Cracks in the “Science” of Economics
by: Nichola Torbett on July 11th, 2009 | 4 Comments »
Free market economics has never made sense to me, and now I’m wondering whether it is because I don’t have faith in the basic tenets of the religion. Yes, I said “religion.”
In his latest column for the Guardian, which is titled “Praying for an Economic Revolution,” Andrew Sullivan suggests that neoliberal economics is not a science but a religion based on faith.
This seems to me to open up all kinds of other ways of organizing economies, including Biblical economies. I am particularly taken with this essay by Biblical scholar Walter Brueggeman, who neatly sidesteps arguments between capitalists and socialists, insisting that “[t]he Bible does not linger over such labels, but insists that every available instrument of well-being – government, charity, private sector – must be mobilized in order to mediate the resources of the community for the sake of the common good.” He goes on to suggest an economic transformation from “autonomy to covenantal existence, from anxiety to divine abundance, and from acquisitive greed to neighborly generosity.”

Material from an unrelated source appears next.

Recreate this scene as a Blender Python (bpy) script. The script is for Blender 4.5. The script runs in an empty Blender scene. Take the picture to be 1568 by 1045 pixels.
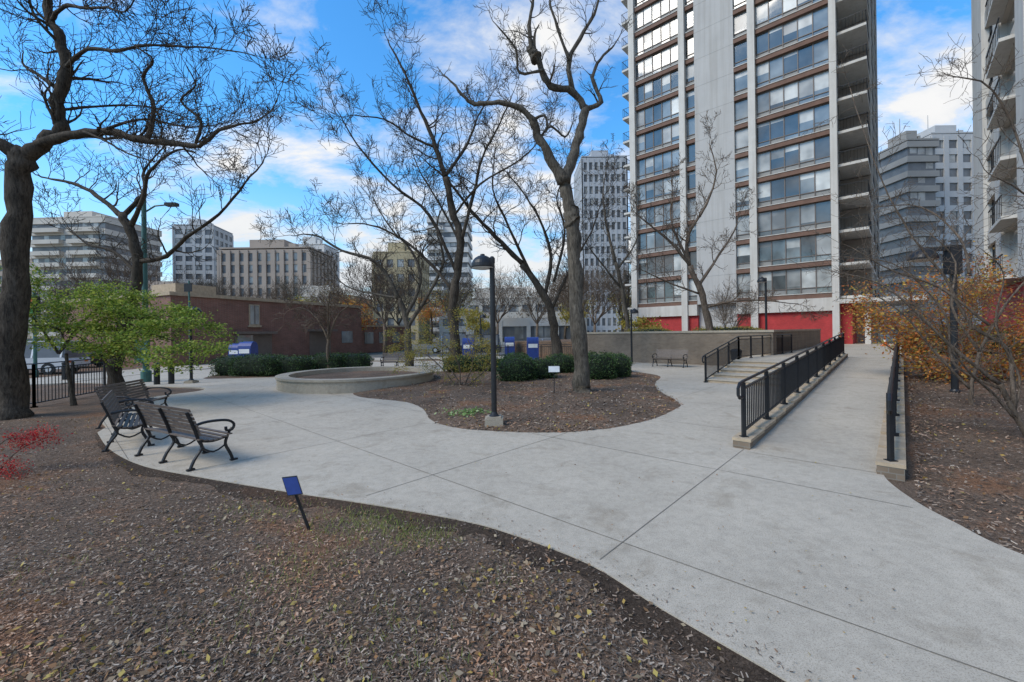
import bpy, bmesh, math, random
import mathutils
from mathutils import Vector, Matrix
R=math.radians
sc=bpy.context.scene
sc.view_settings.view_transform='Standard'
sc.view_settings.look='None'
sc.view_settings.exposure=0
RNG=random.Random(7)
V=Vector

# ------------------------------------------------------------ mesh builder
class MB:
    def __init__(s): s.v=[]; s.f=[]; s.m=[]
    def face(s,pts,m=0):
        b=len(s.v); s.v.extend([tuple(p) for p in pts]); s.f.append(tuple(range(b,b+len(pts)))); s.m.append(m)
    def boxv(s,o,x,y,z,m=0):
        o=V(o);x=V(x);y=V(y);z=V(z); b=len(s.v)
        s.v.extend([tuple(q) for q in (o,o+x,o+x+y,o+y,o+z,o+x+z,o+x+y+z,o+y+z)])
        for f in ((0,3,2,1),(4,5,6,7),(0,1,5,4),(1,2,6,5),(2,3,7,6),(3,0,4,7)):
            s.f.append(tuple(b+i for i in f)); s.m.append(m)
    def box(s,x0,x1,y0,y1,z0,z1,m=0):
        s.boxv((x0,y0,z0),(x1-x0,0,0),(0,y1-y0,0),(0,0,z1-z0),m)
    def bar(s,p,q,w,h,m=0):
        p=V(p);q=V(q);t=(q-p)
        if t.length<1e-6: return
        tn=t.normalized(); up=V((0,0,1))
        if abs(tn.z)>.9: up=V((0,1,0))
        x=tn.cross(up).normalized(); y=x.cross(tn).normalized()
        s.boxv(p-x*w/2-y*h/2,x*w,t,y*h,m)
    def tube(s,pts,rad,n=6,m=0,cap=True):
        k=len(pts); ref=None; b=len(s.v)
        for i in range(k):
            t=(pts[min(i+1,k-1)]-pts[max(i-1,0)])
            if t.length<1e-9: t=V((0,0,1))
            t.normalize()
            if ref is None:
                ref=V((1,0,0)) if abs(t.x)<.8 else V((0,1,0))
            x=ref-t*ref.dot(t)
            if x.length<1e-5: x=t.orthogonal()
            x.normalize(); ref=x; y=t.cross(x)
            r=rad[i]
            for j in range(n):
                a=2*math.pi*j/n
                s.v.append(tuple(pts[i]+x*(math.cos(a)*r)+y*(math.sin(a)*r)))
        for i in range(k-1):
            for j in range(n):
                j2=(j+1)%n
                s.f.append((b+i*n+j,b+i*n+j2,b+(i+1)*n+j2,b+(i+1)*n+j)); s.m.append(m)
        if cap:
            s.f.append(tuple(b+(k-1)*n+j for j in range(n))); s.m.append(m)
            s.f.append(tuple(b+j for j in range(n))[::-1]); s.m.append(m)
    def lathe(s,c,prof,n=24,m=0):
        c=V(c); b=len(s.v)
        for r,z in prof:
            for j in range(n):
                a=2*math.pi*j/n
                s.v.append((c.x+r*math.cos(a),c.y+r*math.sin(a),c.z+z))
        for i in range(len(prof)-1):
            for j in range(n):
                j2=(j+1)%n
                s.f.append((b+i*n+j,b+i*n+j2,b+(i+1)*n+j2,b+(i+1)*n+j)); s.m.append(m)
    def leaf(s,p,size,rng,m=0,flat=0.0,asp=.55):
        a=V((rng.gauss(0,1),rng.gauss(0,1),rng.gauss(0,1)*(1-flat))).normalized()
        q=V((rng.gauss(0,1),rng.gauss(0,1),rng.gauss(0,1)*(1-flat)))
        c=q-a*q.dot(a)
        if c.length<1e-4: c=a.orthogonal()
        c.normalize(); a=a*size*.5; c=c*size*.5*asp; p=V(p)
        s.face((p-a,p+c,p+a,p-c),m)
    def build(s,name,mats,smooth=False,parent=None,fix=False):
        me=bpy.data.meshes.new(name); me.from_pydata(s.v,[],s.f)
        for mt in mats: me.materials.append(mt)
        me.polygons.foreach_set('material_index',s.m)
        if smooth: me.polygons.foreach_set('use_smooth',[True]*len(s.f))
        me.update()
        if fix:
            bm=bmesh.new(); bm.from_mesh(me); bmesh.ops.recalc_face_normals(bm,faces=bm.faces); bm.to_mesh(me); bm.free()
        ob=bpy.data.objects.new(name,me); sc.collection.objects.link(ob)
        if parent: ob.parent=parent
        return ob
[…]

You can read the whole article here.



Interesting, Nichola. I do not understand, shall I say, the scripturalism of economics? Too much emphasis is placed on scripture as writing when it is, instead, a written transcription of voice. Karel Van Der Toorn has a remarkable perspective on the matter in “Scribal Culture”.
Have you ever considered the Mishna? It has some fascinating wisdom and speaks the “biblical economy” you mention.
Economics had become too theoretical even in its hay day. Keynes was critical of the state of affairs in economics as being too speculative and with insufficient data. This was part of his critique of his teacher Alfred Marshall’s work on classical economics. One might make the same case against Keynes and his acolytes. Although Keynes and Dexter White hashed out the scaffolding for the Brenton Woods system they both served rival interest – the former the U.S. and the latter Great Britain. Economists serve specific agendas putting their own speculative bias before facts using numbers to conceal their world view biases. Hence economics, in its mathematical form, obscures the prejudices of the economist in the manner of a pseudo-empiricism or a pseudo-positivism. The underlying assumption of the Marshallian scissors taught as part of the introduction to this field and the more refined models of Neoclassical Economic thought are derived from the Lockean concept of enlightened self-interest that is portrayed within the proverbial black box as being in perfect symmetry and as the tit for tat exchange of value, supply equaling demand. Markets do not behave that way. For starters one can look at the work on monopolistic competition as developed by Joan Robinson where profit (that is, economic quasi-rent) is central to her modeling of the economy. Better yet, one can look at today’s malaise – a vivid but tragic demonstration, in real time, of market failure. What can save economics from losing any more ground as a social science? Perhaps the answer lies in an interdisciplinary approach combining its mathematical modeling with a sociological understanding of how monetary institutions and behaviors evolving around the exchange of value develop over time within an historical context. But such coordination of the three disciplines of Economics, Sociology, and History must entail a continued critique of the potential for biases where the numbers and concepts abstracted for the purpose of model construction may obscure the economist’s Weltanschauung.
What was inadvertently omitted in the above response is the importance that hard science plays for economics. Nicholas Georgescu-Roegan critiqued economic thought as working within the proverbial black box, that is, as a closed system ignoring physical reality. Georgescu-Roegan integrated the second law of thermodynamics (the law of entropy) into his economic modeling. One cannot ignore the physical environment in which markets operate. Alas, too many contributors to the field of Economics have ignored both the physical and social-historical setting within which economies develop. To avoid this tendency toward ideology that ascribes an almost religious aura upon this social science, economists must attune their observations and thought to reality such as it is.
What alternative would NOT be based on faith?
We all seem to agree that a good system improves everyone’s standard of living, minimizes suffering and waste, and so on. The questions are all the kind that can only be answered through experimentation — we need to look more at the kinds of experimentation that are being done in neuroeconomics, computer simulation, and local experiments being done in every part of the world. Ideology won’t fix things. Anti-ideologies won’t either. Only experimentation on the local level, gradually extending outward, will have any real impact. So what’s being done now that’s working?